Trans legal parenthood in the Nordic countries: between biogenetics and lived experience

Oxford University Press

Verkkojulkaisu

Tiivistelmä

Trans legal parenthood has been litigated before several European courts over the past decade. Yet the prevailing European legal approach remains one of gender misalignment, whereby parental status is assigned according to the parent’s birth-assigned gender rather than their legally recognized gender. With the exception of Norway, the Nordic countries stand out as a notable divergence. By embracing a gender-alignment approach to parental determination, they make visible and critically challenge the often cisnormative and heteronormative assumptions underpinning the legal regulation of parenthood. While moving in the same general direction, the Nordic jurisdictions have nonetheless adopted distinct paths in regulating trans parenthood over the past several years, ranging from gender misalignment (Norway), to particularizing alignment (Sweden, Denmark, and Finland), and pluralistic alignment (Iceland).
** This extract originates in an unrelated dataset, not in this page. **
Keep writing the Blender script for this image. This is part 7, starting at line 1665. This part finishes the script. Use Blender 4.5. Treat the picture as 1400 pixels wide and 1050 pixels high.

This article investigates and compares these different models, contributing original insight by foregrounding the varying emphasis each country places on notions of biogenetics, lived experience, and gender in the regulation of trans legal parenthood. Despite their differences, the approaches reveal an uneasy yet pragmatically managed coexistence of biogenetic and social aspects of parenthood, alongside the persistent gendered nature of legal parenthood and its regulation.